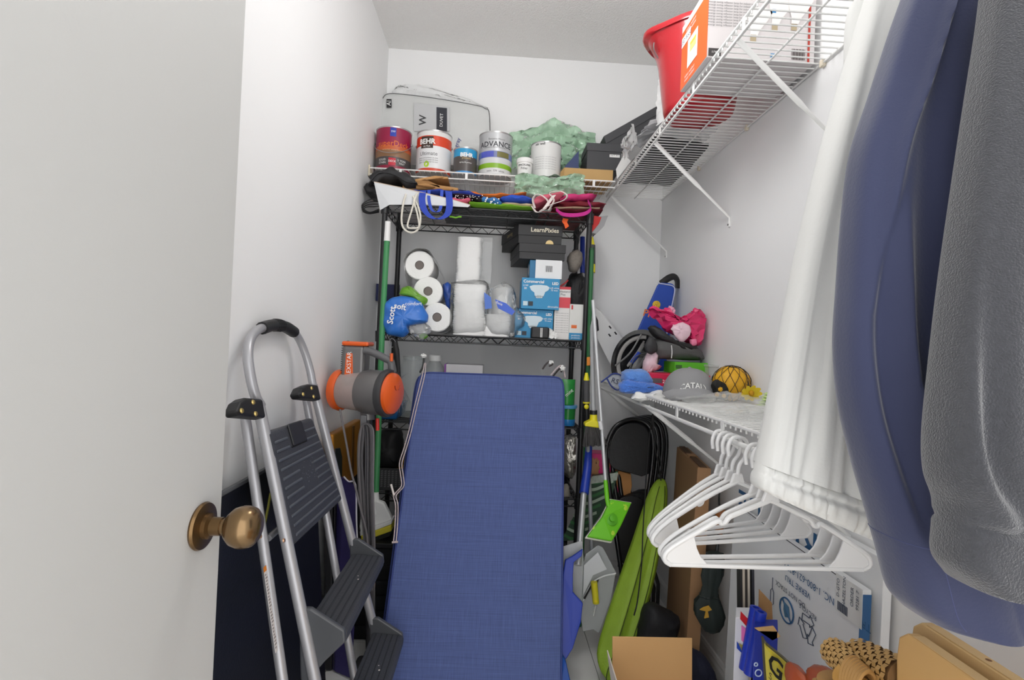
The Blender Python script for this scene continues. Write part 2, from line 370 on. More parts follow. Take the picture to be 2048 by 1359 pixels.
lettering('superDeck', .036, 0, (1, 0, 0), (0, 0, 1), K(226, 120, 40, .4), T, warp=cyl_warp(c, r, ZS + h * .60, A0 + .02))
lettering('exterior waterborne', .012, 0, (1, 0, 0), (0, 0, 1), K(232, 170, 120, .4), T, warp=cyl_warp(c, r, ZS + h * .46, A0))
cyl_patch(c, r, ZS + h * .76, ZS + h * .96, A0 - .17, A0 + .17, K(36, 62, 170, .4), T)
lettering('SW', .014, 0, (1, 0, 0), (0, 0, 1), WPRINT, T, warp=cyl_warp(c, r + .0006, ZS + h * .87, A0))
cyl_patch(c, r, ZS + h * .10, ZS + h * .27, A0 - .2, A0 + .2, K(196, 34, 56, .4), T)
for s, tx in ((-.58, 'SOLID\nSTAIN'), (0, 'DECK'), (.55, '5 YEAR\nTINT')): lettering(tx, .014, 0, (1, 0, 0), (0, 0, 1), WPRINT, T, warp=cyl_warp(c, r + .0006, ZS + h * .19, A0 + s))
C2 = can('white paint can with orange top label and wire handle beside the dark red can', 867, 2.50, .084, .2,
    [(.02, .09, K(206, 66, 34, .35)), (.09, .62, K(224, 225, 226, .35)), (.62, .86, K(216, 66, 30, .35)), (.86, .97, K(226, 226, 224, .35))], (-.35, .03))
T, c, r, h = C2; A0 = .14
cyl_patch(c, r, ZS + h * .56, ZS + h * .84, A0 - .82, A0 - .08, K(56, 34, 22, .4), T)
lettering('BEHR', .034, 0, (1, 0, 0), (0, 0, 1), WPRINT, T, warp=cyl_warp(c, r + .0006, ZS + h * .715, A0 - .45), bold=.03)
lettering('ULTRA', .012, 0, (1, 0, 0), (0, 0, 1), WPRINT, T, warp=cyl_warp(c, r + .0006, ZS + h * .60, A0 - .45))
lettering('Ultimate', .026, 0, (1, 0, 0), (0, 0, 1), GRYT, T, warp=cyl_warp(c, r, ZS + h * .43, A0 - .35))
for k in range(3): lettering('paint and primer in one', .010, 0, (1, 0, 0), (0, 0, 1), GRYT, T, warp=cyl_warp(c, r, ZS + h * (.33 - .05 * k), A0 - .35))
m = MB(); w = cyl_warp(c, r, ZS + h * .18, A0 - .42); m.add([w(.013 * math.cos(a * .3927), .015 * math.sin(a * .3927)) for a in range(16)], [tuple(range(16))]); m.build('label_panel', K(170, 205, 50, .4), T)
C3 = can('small quart paint can with sky blue and charcoal label', 930, 2.47, .056, .126,
    [(.02, .10, K(60, 140, 200, .35)), (.10, .66, K(78, 72, 70, .35)), (.66, .95, K(40, 150, 200, .35))])
T, c, r, h = C3; A0 = .02
lettering('BEHR', .026, 0, (1, 0, 0), (0, 0, 1), WPRINT, T, warp=cyl_warp(c, r, ZS + h * .70, A0 + .15), bold=.04)
lettering('premium', .012, 0, (1, 0, 0), (0, 0, 1), K(222, 190, 120, .4), T, warp=cyl_warp(c, r, ZS + h * .58, A0 + .15))
lettering('spray & primer', .010, 0, (1, 0, 0), (0, 0, 1), WPRINT, T, warp=cyl_warp(c, r, ZS + h * .42, A0 + .1))
C4 = can('silver paint can with blue and lime green label bands', 990, 2.49, .081, .208,
    [(.02, .16, K(214, 214, 214, .4)), (.16, .27, K(132, 178, 36, .35)), (.27, .40, K(206, 208, 210, .35)), (.40, .55, K(120, 130, 180, .35, var=.35, vs=14)), (.55, .97, K(196, 198, 200, .3, metal=.5))])
T, c, r, h = C4; A0 = .05
lettering('ADVANCE', .036, 0, (1, 0, 0), (0, 0, 1), K(52, 54, 60, .4), T, warp=cyl_warp(c, r, ZS + h * .70, A0 - .05), bold=.015)
lettering('waterborne interior alkyd paint', .0085, 0, (1, 0, 0), (0, 0, 1), GRYT, T, warp=cyl_warp(c, r, ZS + h * .63, A0 - .1))
lettering('Benjamin Moore', .012, 0, (1, 0, 0), (0, 0, 1), GRYT, T, warp=cyl_warp(c, r, ZS + h * .82, A0))
cyl_patch(c, r, ZS + h * .41, ZS + h * .54, -.95, -.1, K(84, 92, 190, .35, var=.2), T); cyl_patch(c, r, ZS + h * .41, ZS + h * .54, .1, .9, K(116, 112, 62, .35, var=.2), T)
lettering('satin  779  white', .013, 0, (1, 0, 0), (0, 0, 1), K(70, 70, 74, .4), T, warp=cyl_warp(c, r, ZS + h * .09, A0))
C5 = can('plain white unlabelled paint can half wrapped in green plastic', 1091, 2.52, .075, .19, [(.03, .97, K(222, 222, 220, .35, var=.05))], (-.35, -.02))
T, c, r, h = C5
lettering('stir well', .016, 0, (1, 0, 0), (0, 0, 1), BLKP, T, warp=cyl_warp(c, r, ZS + h * .93, -.5), bold=.02)
for k in range(6): lettering('directions for use and cleanup', .009, 0, (1, 0, 0), (0, 0, 1), K(170, 170, 172, .5), T, warp=cyl_warp(c, r, ZS + h * (.6 - .06 * k), -.1))
x = P(1049, 340, 2.43).x
T = thing('plastic_tub', 'small white plastic tub with screw lid in front of the white can', 'tub', (x, 2.43, ZS))
MB().lathe([(0, 0), (.031, 0), (.033, .003), (.036, .062), (.036, .066), (0, .066)], (x, 2.43, ZS), (0, 0, 1), 28).build('tub_body', WHT, T, smooth=40)
MB().lathe([(0, .064), (.039, .064), (.040, .067), (.040, .083), (.038, .086), (0, .087)], (x, 2.43, ZS), (0, 0, 1), 28).build('lid', WHT, T, smooth=40)
lettering('SPACKLING', .012, 0, (1, 0, 0), (0, 0, 1), BLKP, T, warp=cyl_warp((x, 2.43), .036, ZS + .05, -.1), bold=.02)
lettering('Filler', .017, 0, (1, 0, 0), (0, 0, 1), BLKP, T, warp=cyl_warp((x, 2.43), .0352, ZS + .034, -.1))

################

_WRITTEN INSTRUCTION_:
Without including any pictures, reproduce the listing exactly.

_TASK ANSWER_:
The Blender Python script for this scene continues. Write part 2, from line 370 on. More parts follow. Take the picture to be 2048 by 1359 pixels.
lettering('superDeck', .036, 0, (1, 0, 0), (0, 0, 1), K(226, 120, 40, .4), T, warp=cyl_warp(c, r, ZS + h * .60, A0 + .02))
lettering('exterior waterborne', .012, 0, (1, 0, 0), (0, 0, 1), K(232, 170, 120, .4), T, warp=cyl_warp(c, r, ZS + h * .46, A0))
cyl_patch(c, r, ZS + h * .76, ZS + h * .96, A0 - .17, A0 + .17, K(36, 62, 170, .4), T)
lettering('SW', .014, 0, (1, 0, 0), (0, 0, 1), WPRINT, T, warp=cyl_warp(c, r + .0006, ZS + h * .87, A0))
cyl_patch(c, r, ZS + h * .10, ZS + h * .27, A0 - .2, A0 + .2, K(196, 34, 56, .4), T)
for s, tx in ((-.58, 'SOLID\nSTAIN'), (0, 'DECK'), (.55, '5 YEAR\nTINT')): lettering(tx, .014, 0, (1, 0, 0), (0, 0, 1), WPRINT, T, warp=cyl_warp(c, r + .0006, ZS + h * .19, A0 + s))
C2 = can('white paint can with orange top label and wire handle beside the dark red can', 867, 2.50, .084, .2,
    [(.02, .09, K(206, 66, 34, .35)), (.09, .62, K(224, 225, 226, .35)), (.62, .86, K(216, 66, 30, .35)), (.86, .97, K(226, 226, 224, .35))], (-.35, .03))
T, c, r, h = C2; A0 = .14
cyl_patch(c, r, ZS + h * .56, ZS + h * .84, A0 - .82, A0 - .08, K(56, 34, 22, .4), T)
lettering('BEHR', .034, 0, (1, 0, 0), (0, 0, 1), WPRINT, T, warp=cyl_warp(c, r + .0006, ZS + h * .715, A0 - .45), bold=.03)
lettering('ULTRA', .012, 0, (1, 0, 0), (0, 0, 1), WPRINT, T, warp=cyl_warp(c, r + .0006, ZS + h * .60, A0 - .45))
lettering('Ultimate', .026, 0, (1, 0, 0), (0, 0, 1), GRYT, T, warp=cyl_warp(c, r, ZS + h * .43, A0 - .35))
for k in range(3): lettering('paint and primer in one', .010, 0, (1, 0, 0), (0, 0, 1), GRYT, T, warp=cyl_warp(c, r, ZS + h * (.33 - .05 * k), A0 - .35))
m = MB(); w = cyl_warp(c, r, ZS + h * .18, A0 - .42); m.add([w(.013 * math.cos(a * .3927), .015 * math.sin(a * .3927)) for a in range(16)], [tuple(range(16))]); m.build('label_panel', K(170, 205, 50, .4), T)
C3 = can('small quart paint can with sky blue and charcoal label', 930, 2.47, .056, .126,
    [(.02, .10, K(60, 140, 200, .35)), (.10, .66, K(78, 72, 70, .35)), (.66, .95, K(40, 150, 200, .35))])
T, c, r, h = C3; A0 = .02
lettering('BEHR', .026, 0, (1, 0, 0), (0, 0, 1), WPRINT, T, warp=cyl_warp(c, r, ZS + h * .70, A0 + .15), bold=.04)
lettering('premium', .012, 0, (1, 0, 0), (0, 0, 1), K(222, 190, 120, .4), T, warp=cyl_warp(c, r, ZS + h * .58, A0 + .15))
lettering('spray & primer', .010, 0, (1, 0, 0), (0, 0, 1), WPRINT, T, warp=cyl_warp(c, r, ZS + h * .42, A0 + .1))
C4 = can('silver paint can with blue and lime green label bands', 990, 2.49, .081, .208,
    [(.02, .16, K(214, 214, 214, .4)), (.16, .27, K(132, 178, 36, .35)), (.27, .40, K(206, 208, 210, .35)), (.40, .55, K(120, 130, 180, .35, var=.35, vs=14)), (.55, .97, K(196, 198, 200, .3, metal=.5))])
T, c, r, h = C4; A0 = .05
lettering('ADVANCE', .036, 0, (1, 0, 0), (0, 0, 1), K(52, 54, 60, .4), T, warp=cyl_warp(c, r, ZS + h * .70, A0 - .05), bold=.015)
lettering('waterborne interior alkyd paint', .0085, 0, (1, 0, 0), (0, 0, 1), GRYT, T, warp=cyl_warp(c, r, ZS + h * .63, A0 - .1))
lettering('Benjamin Moore', .012, 0, (1, 0, 0), (0, 0, 1), GRYT, T, warp=cyl_warp(c, r, ZS + h * .82, A0))
cyl_patch(c, r, ZS + h * .41, ZS + h * .54, -.95, -.1, K(84, 92, 190, .35, var=.2), T); cyl_patch(c, r, ZS + h * .41, ZS + h * .54, .1, .9, K(116, 112, 62, .35, var=.2), T)
lettering('satin  779  white', .013, 0, (1, 0, 0), (0, 0, 1), K(70, 70, 74, .4), T, warp=cyl_warp(c, r, ZS + h * .09, A0))
C5 = can('plain white unlabelled paint can half wrapped in green plastic', 1091, 2.52, .075, .19, [(.03, .97, K(222, 222, 220, .35, var=.05))], (-.35, -.02))
T, c, r, h = C5
lettering('stir well', .016, 0, (1, 0, 0), (0, 0, 1), BLKP, T, warp=cyl_warp(c, r, ZS + h * .93, -.5), bold=.02)
for k in range(6): lettering('directions for use and cleanup', .009, 0, (1, 0, 0), (0, 0, 1), K(170, 170, 172, .5), T, warp=cyl_warp(c, r, ZS + h * (.6 - .06 * k), -.1))
x = P(1049, 340, 2.43).x
T = thing('plastic_tub', 'small white plastic tub with screw lid in front of the white can', 'tub', (x, 2.43, ZS))
MB().lathe([(0, 0), (.031, 0), (.033, .003), (.036, .062), (.036, .066), (0, .066)], (x, 2.43, ZS), (0, 0, 1), 28).build('tub_body', WHT, T, smooth=40)
MB().lathe([(0, .064), (.039, .064), (.040, .067), (.040, .083), (.038, .086), (0, .087)], (x, 2.43, ZS), (0, 0, 1), 28).build('lid', WHT, T, smooth=40)
lettering('SPACKLING', .012, 0, (1, 0, 0), (0, 0, 1), BLKP, T, warp=cyl_warp((x, 2.43), .036, ZS + .05, -.1), bold=.02)
lettering('Filler', .017, 0, (1, 0, 0), (0, 0, 1), BLKP, T, warp=cyl_warp((x, 2.43), .0352, ZS + .034, -.1))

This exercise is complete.